[begin DATA BLOCK]

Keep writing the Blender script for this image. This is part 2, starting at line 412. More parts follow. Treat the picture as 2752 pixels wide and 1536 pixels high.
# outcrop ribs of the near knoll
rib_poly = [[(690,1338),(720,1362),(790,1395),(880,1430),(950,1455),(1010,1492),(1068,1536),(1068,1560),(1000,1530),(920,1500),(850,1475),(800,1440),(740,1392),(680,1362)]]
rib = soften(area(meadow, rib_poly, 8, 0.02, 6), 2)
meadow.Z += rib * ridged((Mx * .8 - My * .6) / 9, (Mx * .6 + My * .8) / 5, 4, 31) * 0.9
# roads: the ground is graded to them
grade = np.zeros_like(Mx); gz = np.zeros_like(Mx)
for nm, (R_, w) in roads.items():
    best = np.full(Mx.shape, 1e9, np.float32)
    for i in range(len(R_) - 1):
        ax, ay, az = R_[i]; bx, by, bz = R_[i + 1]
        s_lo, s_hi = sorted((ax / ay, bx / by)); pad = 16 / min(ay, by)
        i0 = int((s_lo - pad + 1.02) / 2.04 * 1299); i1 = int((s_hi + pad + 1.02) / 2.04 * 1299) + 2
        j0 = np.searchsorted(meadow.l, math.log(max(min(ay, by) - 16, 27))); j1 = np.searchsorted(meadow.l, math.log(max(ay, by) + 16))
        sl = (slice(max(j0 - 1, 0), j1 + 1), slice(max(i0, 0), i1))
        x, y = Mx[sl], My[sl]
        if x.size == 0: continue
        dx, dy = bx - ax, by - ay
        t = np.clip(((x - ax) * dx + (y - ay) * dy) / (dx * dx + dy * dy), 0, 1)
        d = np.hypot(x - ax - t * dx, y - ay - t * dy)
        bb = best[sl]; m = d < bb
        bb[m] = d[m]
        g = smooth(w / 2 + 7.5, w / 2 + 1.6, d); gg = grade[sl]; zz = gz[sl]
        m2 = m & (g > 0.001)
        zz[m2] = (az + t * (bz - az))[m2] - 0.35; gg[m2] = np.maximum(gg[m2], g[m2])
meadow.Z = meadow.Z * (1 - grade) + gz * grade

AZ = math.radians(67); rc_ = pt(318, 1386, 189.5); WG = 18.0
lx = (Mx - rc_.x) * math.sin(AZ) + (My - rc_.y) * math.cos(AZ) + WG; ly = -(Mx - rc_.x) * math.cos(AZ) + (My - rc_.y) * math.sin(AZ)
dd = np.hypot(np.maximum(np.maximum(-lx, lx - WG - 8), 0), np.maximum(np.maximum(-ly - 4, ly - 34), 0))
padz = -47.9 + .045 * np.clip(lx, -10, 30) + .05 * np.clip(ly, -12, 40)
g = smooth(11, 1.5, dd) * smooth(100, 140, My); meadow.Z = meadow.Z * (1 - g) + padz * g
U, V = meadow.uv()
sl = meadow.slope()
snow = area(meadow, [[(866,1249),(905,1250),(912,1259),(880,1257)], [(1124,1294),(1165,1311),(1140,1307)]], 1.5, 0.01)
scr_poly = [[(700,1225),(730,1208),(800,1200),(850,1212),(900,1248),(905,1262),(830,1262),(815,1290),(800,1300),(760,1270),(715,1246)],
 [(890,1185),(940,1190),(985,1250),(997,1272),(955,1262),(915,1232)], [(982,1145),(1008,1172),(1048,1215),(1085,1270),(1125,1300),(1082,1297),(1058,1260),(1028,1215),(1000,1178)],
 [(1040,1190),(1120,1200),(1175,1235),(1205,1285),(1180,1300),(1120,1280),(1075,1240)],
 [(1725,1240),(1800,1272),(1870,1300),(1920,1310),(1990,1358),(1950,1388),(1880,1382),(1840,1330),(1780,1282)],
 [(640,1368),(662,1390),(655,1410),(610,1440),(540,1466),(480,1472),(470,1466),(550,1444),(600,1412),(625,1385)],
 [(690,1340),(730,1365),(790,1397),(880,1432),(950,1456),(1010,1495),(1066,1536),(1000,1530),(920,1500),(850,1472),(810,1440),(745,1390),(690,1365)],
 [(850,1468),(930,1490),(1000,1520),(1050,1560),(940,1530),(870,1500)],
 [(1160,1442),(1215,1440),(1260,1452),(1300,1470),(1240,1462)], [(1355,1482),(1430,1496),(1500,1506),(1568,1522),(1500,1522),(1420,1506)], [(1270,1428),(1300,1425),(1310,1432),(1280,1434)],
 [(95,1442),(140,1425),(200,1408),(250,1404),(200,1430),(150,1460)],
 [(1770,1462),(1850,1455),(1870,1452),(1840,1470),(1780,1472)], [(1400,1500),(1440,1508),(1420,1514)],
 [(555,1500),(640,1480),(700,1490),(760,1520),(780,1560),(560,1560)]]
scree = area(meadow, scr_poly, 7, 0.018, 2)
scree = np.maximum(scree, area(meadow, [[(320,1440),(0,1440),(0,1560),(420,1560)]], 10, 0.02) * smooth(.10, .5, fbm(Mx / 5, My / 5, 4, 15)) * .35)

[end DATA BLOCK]

Write out every line of the material again, exactly as it reads.

Keep writing the Blender script for this image. This is part 2, starting at line 412. More parts follow. Treat the picture as 2752 pixels wide and 1536 pixels high.
# outcrop ribs of the near knoll
rib_poly = [[(690,1338),(720,1362),(790,1395),(880,1430),(950,1455),(1010,1492),(1068,1536),(1068,1560),(1000,1530),(920,1500),(850,1475),(800,1440),(740,1392),(680,1362)]]
rib = soften(area(meadow, rib_poly, 8, 0.02, 6), 2)
meadow.Z += rib * ridged((Mx * .8 - My * .6) / 9, (Mx * .6 + My * .8) / 5, 4, 31) * 0.9
# roads: the ground is graded to them
grade = np.zeros_like(Mx); gz = np.zeros_like(Mx)
for nm, (R_, w) in roads.items():
    best = np.full(Mx.shape, 1e9, np.float32)
    for i in range(len(R_) - 1):
        ax, ay, az = R_[i]; bx, by, bz = R_[i + 1]
        s_lo, s_hi = sorted((ax / ay, bx / by)); pad = 16 / min(ay, by)
        i0 = int((s_lo - pad + 1.02) / 2.04 * 1299); i1 = int((s_hi + pad + 1.02) / 2.04 * 1299) + 2
        j0 = np.searchsorted(meadow.l, math.log(max(min(ay, by) - 16, 27))); j1 = np.searchsorted(meadow.l, math.log(max(ay, by) + 16))
        sl = (slice(max(j0 - 1, 0), j1 + 1), slice(max(i0, 0), i1))
        x, y = Mx[sl], My[sl]
        if x.size == 0: continue
        dx, dy = bx - ax, by - ay
        t = np.clip(((x - ax) * dx + (y - ay) * dy) / (dx * dx + dy * dy), 0, 1)
        d = np.hypot(x - ax - t * dx, y - ay - t * dy)
        bb = best[sl]; m = d < bb
        bb[m] = d[m]
        g = smooth(w / 2 + 7.5, w / 2 + 1.6, d); gg = grade[sl]; zz = gz[sl]
        m2 = m & (g > 0.001)
        zz[m2] = (az + t * (bz - az))[m2] - 0.35; gg[m2] = np.maximum(gg[m2], g[m2])
meadow.Z = meadow.Z * (1 - grade) + gz * grade

AZ = math.radians(67); rc_ = pt(318, 1386, 189.5); WG = 18.0
lx = (Mx - rc_.x) * math.sin(AZ) + (My - rc_.y) * math.cos(AZ) + WG; ly = -(Mx - rc_.x) * math.cos(AZ) + (My - rc_.y) * math.sin(AZ)
dd = np.hypot(np.maximum(np.maximum(-lx, lx - WG - 8), 0), np.maximum(np.maximum(-ly - 4, ly - 34), 0))
padz = -47.9 + .045 * np.clip(lx, -10, 30) + .05 * np.clip(ly, -12, 40)
g = smooth(11, 1.5, dd) * smooth(100, 140, My); meadow.Z = meadow.Z * (1 - g) + padz * g
U, V = meadow.uv()
sl = meadow.slope()
snow = area(meadow, [[(866,1249),(905,1250),(912,1259),(880,1257)], [(1124,1294),(1165,1311),(1140,1307)]], 1.5, 0.01)
scr_poly = [[(700,1225),(730,1208),(800,1200),(850,1212),(900,1248),(905,1262),(830,1262),(815,1290),(800,1300),(760,1270),(715,1246)],
 [(890,1185),(940,1190),(985,1250),(997,1272),(955,1262),(915,1232)], [(982,1145),(1008,1172),(1048,1215),(1085,1270),(1125,1300),(1082,1297),(1058,1260),(1028,1215),(1000,1178)],
 [(1040,1190),(1120,1200),(1175,1235),(1205,1285),(1180,1300),(1120,1280),(1075,1240)],
 [(1725,1240),(1800,1272),(1870,1300),(1920,1310),(1990,1358),(1950,1388),(1880,1382),(1840,1330),(1780,1282)],
 [(640,1368),(662,1390),(655,1410),(610,1440),(540,1466),(480,1472),(470,1466),(550,1444),(600,1412),(625,1385)],
 [(690,1340),(730,1365),(790,1397),(880,1432),(950,1456),(1010,1495),(1066,1536),(1000,1530),(920,1500),(850,1472),(810,1440),(745,1390),(690,1365)],
 [(850,1468),(930,1490),(1000,1520),(1050,1560),(940,1530),(870,1500)],
 [(1160,1442),(1215,1440),(1260,1452),(1300,1470),(1240,1462)], [(1355,1482),(1430,1496),(1500,1506),(1568,1522),(1500,1522),(1420,1506)], [(1270,1428),(1300,1425),(1310,1432),(1280,1434)],
 [(95,1442),(140,1425),(200,1408),(250,1404),(200,1430),(150,1460)],
 [(1770,1462),(1850,1455),(1870,1452),(1840,1470),(1780,1472)], [(1400,1500),(1440,1508),(1420,1514)],
 [(555,1500),(640,1480),(700,1490),(760,1520),(780,1560),(560,1560)]]
scree = area(meadow, scr_poly, 7, 0.018, 2)
scree = np.maximum(scree, area(meadow, [[(320,1440),(0,1440),(0,1560),(420,1560)]], 10, 0.02) * smooth(.10, .5, fbm(Mx / 5, My / 5, 4, 15)) * .35)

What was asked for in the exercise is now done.